Acredita-se, porém, que as viagens turísticas com características pós-modernas, em alguns casos, dificilmente serão humanizadas. Não se trata, entretanto, de um pensamento niilista. Para não parecer tão radical, diga-se que seja uma atitude ascética e realista, diante dos rumos e trajetórias traçadas por uma sólida “indústria do lazer”, destinada a uma legião de seguidores em busca de status, devaneios e fantasias.
O ceticismo quando se manifesta, se deve, principalmente, ao fato de se acreditar que para a atividade turística se humanizar e o turista moderno se realizar de maneira ativa, lúdica e holística (não somente seguindo as tendências do mercado e das massas), será preciso, primeiramente, que o próprio indivíduo moderno busque a satisfação hedonista, ou seja, a busca e o encontro de um estado de satisfação como fim em si mesmo. No entanto, entende-se que o turista moderno, na sua grande maioria, se satisfaz com os modelos efêmeros, artificiais, superficiais e fragmentados de certos atrativos turísticos, não se preocupando se esses atrativos apresentam qualidades artísticas, históricas, arquitetônicas ou culturais. O que se percebe é a criação de um número cada vez maior de atrativos artificiais e, atualmente, dirigidos a certos contextos inusitados e avessos a qualquer característica paisagística.
Cabe salientar que as considerações a respeito do estudo de caso dirigido à favela da Rocinha, não se deu pelo fato de se achar que só se deve considerar atrativo turístico o que é belo, clássico e/ou moderno. A posição na questão da visitação dirigida à favela foi tomada mediante a confirmação do fato de que o turismo, ou precisamente, os turistas dos países desenvolvidos, podem pagar por qualquer objeto (atrativo) que satisfaça os seus desejos, muitos de caráter fetichista, ou curiosidades sobre o outro, o qual, muitas vezes é visto como inferior, mesmo que de modo subjacente.
Tais considerações, tampouco se referem a qualquer tipo de xenofobismo, não é pelo fato de serem turistas estrangeiros, oriundos de diversas partes mundo, que não são lícitas as suas práticas turísticas no estudo em questão. Essa prática de lazer dirigido deve ser estudada com mais profundidade, a fim de se conhecer a fundo as reais intenções e motivações desses turistas.

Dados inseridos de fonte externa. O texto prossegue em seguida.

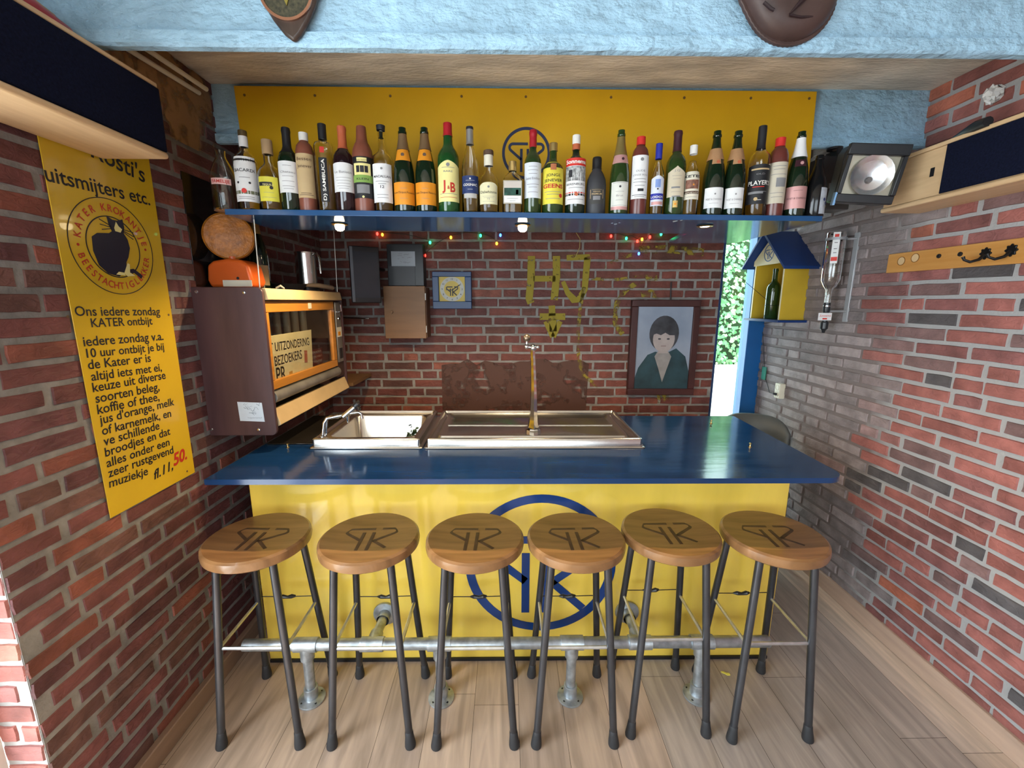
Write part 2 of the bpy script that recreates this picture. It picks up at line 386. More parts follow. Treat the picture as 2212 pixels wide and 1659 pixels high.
bw = brick_wall('wall_back', Fr((XL, YB, 0), UX, UZ), 1.46 - XL, ZC, 5, [(.45, (.165, .048, .034)), (.3, (.135, .040, .032)), (.15, (.115, .043, .030)), (.1, (.20, .062, .040))], M('mortar_back', (.26, .24, .22), .9, var=.2, vs=18, bump=.4, bs=90), .004, dull=None)
# paint on the back wall: letters, arrow and wide sweeps of sprayed ochre, and the brown patch over the joints
bf = Fr((0, YB - .0065, 0), UX, UZ)
def spray_mat(name, c, thr, sc_):
    m = bpy.data.materials.new(name); m.use_nodes = True; N, L = m.node_tree.nodes, m.node_tree.links; p = N['Principled BSDF']
    p.inputs['Base Color'].default_value = lin(c); p.inputs['Roughness'].default_value = .7
    tc = N.new('ShaderNodeTexCoord'); nz = N.new('ShaderNodeTexNoise'); nz.inputs['Scale'].default_value = sc_; nz.inputs['Detail'].default_value = 6; L.new(tc.outputs['Object'], nz.inputs['Vector'])
    mr = N.new('ShaderNodeMapRange'); mr.inputs['From Min'].default_value = thr; mr.inputs['From Max'].default_value = thr + .16; L.new(nz.outputs['Fac'], mr.inputs['Value'])
    mx = N.new('ShaderNodeMath'); mx.operation = 'MULTIPLY'; mx.inputs[1].default_value = .9; L.new(mr.outputs[0], mx.inputs[0]); L.new(mx.outputs[0], p.inputs['Alpha'])
    return m
SPRAY = spray_mat('ochre_spray_paint', (.33, .25, .015), .27, 26); SPRAY2 = spray_mat('thin_ochre_spray', (.30, .22, .02), .44, 22)
g = MB(); B = lambda *p: [bf.px(x, y) for x, y in p]
for pts, w in (([(1148, 553), (1147, 600), (1143, 645), (1147, 655)], .050), ([(1202, 553), (1202, 600), (1197, 648)], .050), ([(1152, 602), (1200, 602)], .038),
               ([(1224, 557), (1274, 555)], .036), ([(1269, 556), (1266, 590), (1263, 625), (1250, 648), (1240, 648), (1226, 632), (1216, 608)], [.044, .044, .042, .042, .05, .036, .028]),
               ([(1192, 660), (1193, 682)], .045), ([(1166, 684), (1221, 684)], .045), ([(1179, 694), (1194, 728)], .036), ([(1210, 694), (1195, 728)], .036), ([(1194, 690), (1195, 716)], .05)):
    g.stroke(bf, B(*pts), w, 0, .001)
g2 = MB()
for pts, w in (([(1262, 620), (1254, 660), (1250, 700), (1247, 745), (1253, 790), (1262, 812), (1280, 826), (1296, 838)], .024), ([(1304, 578), (1330, 562), (1365, 550)], .022),
               ([(1420, 600), (1380, 608), (1350, 628), (1332, 656), (1328, 700), (1345, 722)], .035), ([(1272, 602), (1330, 604), (1400, 596)], .02), ([(1385, 636), (1405, 632), (1425, 640)], .045), ([(1420, 862), (1445, 858)], .06), ([(1380, 540), (1440, 538), (1520, 545)], .05)):
    g2.stroke(bf, B(*pts), w, 0, .001)
pm = MB(); rr = random.Random(21); lo_ = [(-.46 + k * .06, .60) for k in range(18)]; hi_ = [(.58 - k * .061, 1.19 + rr.uniform(-.03, .03)) for k in range(18)]
pm.prism(bf, lo_ + hi_, -.0007, -.0004); pm.build('brown_overpaint', spray_mat('brown_wall_paint', (.100, .042, .028), .36, 9), bw)
g.build('graffiti', SPRAY, bw); g2.build('graffiti', SPRAY2, bw)

# floor: oak planks running towards the back wall, each its own board tone, the right-hand ones greyed to paint in window light
rnd = random.Random(4); fm = MB(); fcol = []
def plank(x0, x1, y0, y1, c):
    fm.add([(x0 + .0007, y0 + .0007, 0), (x1 - .0007, y0 + .0007, 0), (x1 - .0007, y1 - .0007, 0), (x0 + .0007, y1 - .0007, 0)], [(0, 1, 2, 3)]); fcol.append(c)
fm.mat(1).add([(-1.42, -3.3, -.0015), (XR, -3.3, -.0015), (XR, 3.1, -.0015), (-1.42, 3.1, -.0015)], [(0, 1, 2, 3)]); fcol.append((.03, .02, .015)); fm.mat(0)
x = 1.65
plank(1.65, XR, -3.3, 1.24, (.60, .47, .37)); plank(1.65, XR, 1.24, 3.1, (.64, .51, .41))
while x > -1.3:
    x0 = x - .178; y = -3.3 - rnd.random() * 1.5
    while y < 3.1:
        y1 = y + rnd.choice((1.15, 1.5, 1.9)); t = rnd.uniform(.82, 1.12); k = rnd.uniform(0, 1)
        base = (.40 + .05 * k, .33 + .03 * k, .285 + .01 * k) if x > .75 else (.46 + .05 * k, .335 + .03 * k, .255 + .01 * k)
        plank(x0, x, max(y, -3.3), min(y1, 3.1), tuple(q * t for q in base)); y = y1
    x = x0
m = bpy.data.materials.new('oak_floor'); m.use_nodes = True; N, L = m.node_tree.nodes, m.node_tree.links; p = N['Principled BSDF']
at = N.new('ShaderNodeAttribute'); at.attribute_name = 'board_tone'; tc = N.new('ShaderNodeTexCoord'); mp = N.new('ShaderNodeMapping'); mp.inputs['Scale'].default_value = (9, .9, 1); L.new(tc.outputs['Object'], mp.inputs[0])
nz = N.new('ShaderNodeTexNoise'); nz.inputs['Scale'].default_value = 2.4; nz.inputs['Detail'].default_value = 7; nz.inputs['Distortion'].default_value = 1.2; L.new(mp.outputs[0], nz.inputs['Vector'])
mr = N.new('ShaderNodeMapRange'); mr.inputs['From Min'].default_value = .3; mr.inputs['From Max'].default_value = .7; mr.inputs['To Min'].default_value = .74; mr.inputs['To Max'].default_value = 1.2; L.new(nz.outputs['Fac'], mr.inputs['Value'])
mx = N.new('ShaderNodeVectorMath'); mx.operation = 'SCALE'; L.new(at.outputs['Color'], mx.inputs[0]); L.new(mr.outputs[0], mx.inputs['Scale']); L.new(mx.outputs[0], p.inputs['Base Color']); p.inputs['Roughness'].default_value = .34; p.inputs['Specular IOR Level'].default_value = .45
fl = fm.build('floor', [m, M('floor_gap', (.03, .02, .015), .9)], smooth=0)
ca = fl.data.color_attributes.new('board_tone', 'FLOAT_COLOR', 'CORNER'); ca.data.foreach_set('color', [v for pl in fl.data.polygons for _ in pl.vertices for v in (*fcol[pl.index], 1)]); struct(fl)

BASEB = M('baseboard_wood', (.47, .33, .25), .4, var=.12, vs=5, stretch=(6, .6, 6))
struct(MB().box(1.795, -3.2, 0.001, XR - .0005, 2.98, .09).build('baseboard_right', BASEB, bevel=.004))
struct(MB().box(XL + .0005, .96, 0.001, -1.213, 2.95, .08).build('baseboard_left', M('baseboard_left_wood', (.30, .19, .13), .4, var=.12, vs=5, stretch=(6, .6, 6)), bevel=.004))
struct(MB().box(-1.5, -3.3, ZC, 1.95, 3.12, ZC + .1).build('ceiling', CONC))
# the two pale blue ribs under the ceiling; each has a thin lip along its lower edge
def rib(name, y, x0, x1):
    mb = MB(); n = 60
    prof = [(0, ZC), (0, 2.300), (-.012, 2.296), (-.012, 2.268), (-.004, 2.262), (.018, 2.262), (.05, ZC)]
    rr = random.Random(int(y * 100)); vs = []
    for i in range(n + 1):
        xx = x0 + (x1 - x0) * i / n
        for k, (dy, z) in enumerate(prof): vs.append((xx, y + dy + (rr.uniform(-.0012, .0012) if 0 < k < 5 else 0), z + (rr.uniform(-.0015, .0015) if 0 < k < 5 else 0)))
    m_ = len(prof); fs = [(i * m_ + k, i * m_ + k + 1, (i + 1) * m_ + k + 1, (i + 1) * m_ + k) for i in range(n) for k in range(m_ - 1)]
    fs += [tuple(range(m_)), tuple(range(n * m_ + m_ - 1, n * m_ - 1, -1))]
    mb.add(vs, [f[::-1] for f in fs]); return struct(mb.build(name, PALEB, smooth=30))
rib('trim_1', 1.292, XL, XR); rib('trim_2', 1.998, XL, XR)
ws = spray_mat('old_ochre_plaster', (.34, .19, .085), .42, 11)
MB().fbox(Fr((XL + .006, 1.32, 2.19), UY, UZ), 0, 0, .66, .298, 0, .0015).build('plaster_remnant', ws, bpy.data.objects['wall_left'])
# unseen rest of the room, where the daylight comes in
PL = M('plaster', (.55, .53, .50), .85)
rw = MB(); rw.box(-1.5, -3.32, 0, -1.2, -3.2, ZC).box(1.5, -3.32, 0, 1.95, -3.2, ZC).box(-1.2, -3.32, 0, 1.5, -3.2, .75).box(-1.2, -3.32, 2.25, 1.5, -3.2, ZC); struct(rw.build('wall_rear', PL))
struct(MB().box(-1.42, -3.2, 0, -1.345, -1.35, ZC).box(-1.42, -1.35, 2.32, -1.345, .953, ZC).build('wall_left_rear', PL))
wf = MB()
for yy in (-1.35, -.62, .11, .885): wf.box(-1.405, yy, 0, -1.345, yy + .065, 2.32)
for zz in (.0, .95, 2.26): wf.box(-1.40, -1.35, zz, -1.35, .95, zz + .06)
struct(wf.build('window_2', WHITE))
wf = MB()
for xx in (-1.2, -.32, .54, 1.44): wf.box(xx, -3.28, .75, xx + .06, -3.22, 2.25)
for zz in (.75, 2.19): wf.box(-1.2, -3.275, zz, 1.5, -3.225, zz + .06)
struct(wf.build('window_3', WHITE))

# garden window in the back right corner
BLUF = M('bright_blue_frame_paint', (.012, .10, .30), .3, var=.1); BLUD = M('dark_blue_frame_paint', (.02, .055, .17), .4, var=.15)
wn = thing('window_1', None, None, (1.58, 3.03, .3)); wn['kind'] = 'structure'
def sp(o): o['kind'] = 'structure'; return o
sp(MB().box(1.70, 2.998, .0, XR, 3.09, 2.49).build('window_post', BLUF, wn, bevel=.003))
sp(MB().box(1.462, 3.0, .0, 1.492, 3.08, 2.49).build('window_jamb', BLUD, wn, bevel=.003))
sp(MB().box(1.492, 3.0, .0, 1.70, 3.08, .06).build('window_sill', BLUF, wn)); sp(MB().box(1.492, 3.0, 2.40, 1.70, 3.08, 2.49).build('window_head', BLUF, wn))
PANE = thin_glass('window_glass', (.93, 1, .97))
sp(MB().box(1.492, 3.05, .06, 1.70, 3.054, 2.40).build('window_pane', PANE, wn))
# garden
GR = M('pale_paving', (.62, .58, .52), .8, var=.2, vs=3)
struct(MB().box(-1, 3.3, -.12, 9, 14, -.06).build('paving', GR)); struct(MB().box(-9, -4, -.12, -1.6, 3, -.06).build('terrace', GR))
gw = MB();  gw.box(1.2, 4.9, -.06, 5.4, 5.06, .80).box(1.2, 4.86, .80, 5.4, 5.1, .86); struct(gw.build('garden_wall', M('pale_wall_render', (.66, .64, .60), .8, var=.12, vs=2), bevel=.01))
hd = thing('ivy_hedge', 'leafy green ivy hedge seen outside through the narrow window', 'hedge', (3.0, 5.5, .0))
rr = random.Random(9); lf = MB()
for i in range(4600):
    p_ = Vector((rr.uniform(1.5, 4.8), 5.2 + rr.random() ** 2 * .5 + .12 * math.sin(rr.random() * 6), rr.uniform(.75, 2.62))); s_ = rr.uniform(.035, .075)
    a = Vector((rr.uniform(-1, 1), rr.uniform(-.6, .2), rr.uniform(-1, .3))).normalized(); b = a.cross(Vector((rr.uniform(-.5, .5), -1, rr.uniform(.1, .8)))).normalized()
    lf.mat(0 if rr.random() < .6 else 1).add([p_, p_ + a * s_ * .5 + b * s_ * .42, p_ + a * s_, p_ + a * s_ * .5 - b * s_ * .42], [(0, 1, 2, 3)])
lf.build('foliage', [M('ivy_leaf', (.12, .34, .12), .45, var=.4, vs=3), M('young_ivy_leaf', (.34, .58, .26), .45, var=.3, vs=3)], hd, smooth=0)
MB().box(1.5, 5.72, -.06, 4.8, 5.9, 2.5).build('stem_mass', M('hedge_stems', (.03, .06, .02), .9), hd)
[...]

Por último, esclarece-se que ambos os estudos de caso discutidos não devem ser generalizados para outros segmentos de eventos semelhantes, principalmente pelo fato da investigação apresentar um caráter dedutivo e subjetivo, especificamente na visitação à favela da Rocinha, pois o carnaval carioca é por si só um fenômeno observável em seus aspectos espetaculares que atende a interesses específicos. Desse modo, não apresentamos conclusões herméticas, devido à necessidade futura de novas investigações que permitam um maior aprofundamento sobre o tema.
Por ora, desnecessário dizer, em última instância, que ilações e outros comentários à guisa de conclusões foram, e serão propiciados pela leitura dos vários autores que induzem a raciocínios dedutivos pela clareza que se expõe nos objetos de estudo.